Nel 2008, Guillermo del Toro nota in un festival horror Mama, un cortometraggio girato in un unico piano sequenza e diretto dal regista di clip pubblicitari Andres Muschietti. Neanche cinque anni dopo, è proprio del Toro a dare fiducia a Muschietti e a produrre il suo esordio cinematografico: il frutto della collaborazione è La madre, un lungometraggio nato proprio come sviluppo di Mama.
E, manco a dirlo, del Toro stravince la scommessa.
La storia di due bambine ritrovate in un casa nel bosco, le domande che sorgono attorno alla loro misteriosa sopravvivenza, la difficile condizione in cui gli zii adottivi si ritrovano, sono solo i pretesti narrativi architettati da Muschietti per affrontare un discorso antico quanto la civiltà stessa: l'amore materno morboso, folle, incompreso e incomprensibile.
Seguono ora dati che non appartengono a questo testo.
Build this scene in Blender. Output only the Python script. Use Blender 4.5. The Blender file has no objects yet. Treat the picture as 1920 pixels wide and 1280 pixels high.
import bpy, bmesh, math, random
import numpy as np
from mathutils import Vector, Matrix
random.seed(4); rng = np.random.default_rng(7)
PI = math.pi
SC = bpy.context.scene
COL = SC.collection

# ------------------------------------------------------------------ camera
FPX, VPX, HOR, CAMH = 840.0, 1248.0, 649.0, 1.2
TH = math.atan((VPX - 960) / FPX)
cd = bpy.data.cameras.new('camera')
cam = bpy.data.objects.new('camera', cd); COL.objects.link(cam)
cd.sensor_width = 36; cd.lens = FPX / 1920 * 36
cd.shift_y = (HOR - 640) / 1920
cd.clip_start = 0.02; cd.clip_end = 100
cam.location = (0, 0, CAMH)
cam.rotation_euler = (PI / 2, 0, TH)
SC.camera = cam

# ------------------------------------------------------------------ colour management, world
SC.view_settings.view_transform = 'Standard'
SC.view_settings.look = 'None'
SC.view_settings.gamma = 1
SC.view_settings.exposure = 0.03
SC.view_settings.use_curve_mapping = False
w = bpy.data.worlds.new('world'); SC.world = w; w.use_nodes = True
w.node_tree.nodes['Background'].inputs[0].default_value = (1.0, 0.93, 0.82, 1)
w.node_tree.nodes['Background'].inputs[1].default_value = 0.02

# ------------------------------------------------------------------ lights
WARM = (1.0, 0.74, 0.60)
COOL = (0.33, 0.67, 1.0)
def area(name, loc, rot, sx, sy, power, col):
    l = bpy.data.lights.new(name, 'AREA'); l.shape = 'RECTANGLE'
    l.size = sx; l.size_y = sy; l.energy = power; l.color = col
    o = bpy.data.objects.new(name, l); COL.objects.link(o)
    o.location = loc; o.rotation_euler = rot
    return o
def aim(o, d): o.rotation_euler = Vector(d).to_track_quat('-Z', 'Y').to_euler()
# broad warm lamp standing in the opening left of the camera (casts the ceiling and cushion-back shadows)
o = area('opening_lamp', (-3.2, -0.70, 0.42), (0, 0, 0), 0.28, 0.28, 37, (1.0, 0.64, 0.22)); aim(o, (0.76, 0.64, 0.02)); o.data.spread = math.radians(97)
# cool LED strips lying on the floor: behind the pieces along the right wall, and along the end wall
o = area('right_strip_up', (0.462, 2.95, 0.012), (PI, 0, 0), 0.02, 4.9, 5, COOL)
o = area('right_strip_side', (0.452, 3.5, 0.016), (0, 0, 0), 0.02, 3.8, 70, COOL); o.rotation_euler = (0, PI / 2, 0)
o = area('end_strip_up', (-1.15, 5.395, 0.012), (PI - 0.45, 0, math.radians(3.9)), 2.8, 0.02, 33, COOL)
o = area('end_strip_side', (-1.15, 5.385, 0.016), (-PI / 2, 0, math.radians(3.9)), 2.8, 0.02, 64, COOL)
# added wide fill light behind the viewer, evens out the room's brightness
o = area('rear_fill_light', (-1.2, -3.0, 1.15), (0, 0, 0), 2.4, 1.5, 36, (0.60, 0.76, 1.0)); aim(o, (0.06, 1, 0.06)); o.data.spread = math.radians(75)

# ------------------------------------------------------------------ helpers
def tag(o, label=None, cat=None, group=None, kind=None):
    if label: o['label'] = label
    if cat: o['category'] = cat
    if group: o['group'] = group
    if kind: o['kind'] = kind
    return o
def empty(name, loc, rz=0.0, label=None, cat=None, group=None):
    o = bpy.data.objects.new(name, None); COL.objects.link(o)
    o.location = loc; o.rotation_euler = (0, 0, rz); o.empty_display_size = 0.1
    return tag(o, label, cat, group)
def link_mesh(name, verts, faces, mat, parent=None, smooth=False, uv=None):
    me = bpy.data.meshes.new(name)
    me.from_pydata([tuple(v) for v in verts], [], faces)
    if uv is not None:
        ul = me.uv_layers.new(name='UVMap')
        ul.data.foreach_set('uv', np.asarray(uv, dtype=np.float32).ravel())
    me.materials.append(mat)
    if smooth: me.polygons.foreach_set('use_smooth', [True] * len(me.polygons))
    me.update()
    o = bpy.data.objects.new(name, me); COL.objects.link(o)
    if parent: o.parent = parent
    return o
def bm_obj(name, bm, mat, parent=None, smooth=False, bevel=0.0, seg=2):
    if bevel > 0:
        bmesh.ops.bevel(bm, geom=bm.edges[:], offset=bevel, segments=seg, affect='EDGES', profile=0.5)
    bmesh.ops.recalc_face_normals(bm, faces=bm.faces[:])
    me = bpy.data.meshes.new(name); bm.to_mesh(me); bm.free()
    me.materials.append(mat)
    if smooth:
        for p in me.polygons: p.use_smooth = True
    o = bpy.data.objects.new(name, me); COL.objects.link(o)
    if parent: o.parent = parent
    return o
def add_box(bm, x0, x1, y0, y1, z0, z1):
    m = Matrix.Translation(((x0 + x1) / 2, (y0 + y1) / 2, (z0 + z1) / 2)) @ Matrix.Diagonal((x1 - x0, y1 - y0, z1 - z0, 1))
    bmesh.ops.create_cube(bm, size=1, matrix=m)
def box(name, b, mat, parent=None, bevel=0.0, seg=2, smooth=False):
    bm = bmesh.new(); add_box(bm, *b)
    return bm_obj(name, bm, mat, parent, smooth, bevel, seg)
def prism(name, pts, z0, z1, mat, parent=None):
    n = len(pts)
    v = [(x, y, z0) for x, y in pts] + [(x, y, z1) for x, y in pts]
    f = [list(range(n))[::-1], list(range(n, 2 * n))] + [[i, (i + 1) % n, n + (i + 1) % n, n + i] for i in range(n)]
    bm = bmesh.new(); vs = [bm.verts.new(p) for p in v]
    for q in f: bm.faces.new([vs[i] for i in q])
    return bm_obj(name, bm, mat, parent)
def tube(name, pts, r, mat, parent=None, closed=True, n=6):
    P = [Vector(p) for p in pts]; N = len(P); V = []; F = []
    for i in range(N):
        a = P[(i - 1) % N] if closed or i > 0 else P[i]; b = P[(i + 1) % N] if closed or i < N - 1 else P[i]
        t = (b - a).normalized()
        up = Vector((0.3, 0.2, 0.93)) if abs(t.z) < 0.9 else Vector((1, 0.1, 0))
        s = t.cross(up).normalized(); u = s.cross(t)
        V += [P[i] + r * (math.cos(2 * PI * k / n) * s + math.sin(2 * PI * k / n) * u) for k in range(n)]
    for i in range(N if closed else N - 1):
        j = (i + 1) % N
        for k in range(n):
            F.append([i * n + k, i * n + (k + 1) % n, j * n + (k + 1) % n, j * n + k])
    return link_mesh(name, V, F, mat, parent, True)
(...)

Lo fa portando a casa un film horror eccellente in pressochè tutto, dalla recitazione "difficile" delle bambine alla bravura di Jessica Chastain (che di film in film, si rivela come una delle interpreti più versatili in circolazione), da una fotografia sobria a degli effetti speciali molto visionari ma mai abusati (il finale "naturalista" è l'unico momento dove la fantasia vola alta, svelando appunto il lato più deltoriano del film). La madre non è tuttavia un Labirinto del fauno diretto da un altro regista, nè un cinefumetto da lettori Vertigo: è un horror genuino, sincero, fatto da qualcuno che dimostra di avere davvero qualcosa di valido da raccontare e di crederci fino in fondo. E se dunque, da un lato, il film ha portato alla ribalta un talento registico da non sottovalutare, dall'altro ribadisce che del Toro sa essere un ottimo talent-scout e un bravo produttore: scrivo "bravo", perchè non saprei definire altrimenti un autore che finanzia un esordiente senza pretendere che questi adotti per forza il suo stile, la sua impronta. Muschietti non esige la spettacolarità, non viene dal fantasy, nè sembra essere interessato all'horror più "fumettistico" (penso al recente Non avere paura del buio, altra produzione di del Toro diretta proprio dal fumettista Troy Nixey); piuttosto, si dimostra essere più devoto ad un cinema horror oscuro, introverso e fiabesco. I quindici milioni di budget, la presenza di una computer-grafica scarna e poco invasiva, sono solo l'ennesima riprova che non contano i soldi, ma il mestiere, la sensibilità e tutti gli altri aspetti che possono fare di un regista pubblicitario un autore.
Se lo studino bene quei mestieranti di Hollywood intenti a puntare miliardi su assurdi remake, reboot e resticazzi: le idee ci sono, e persone in grado di saper lavorare bene anche. Basta avere un po' di fiducia.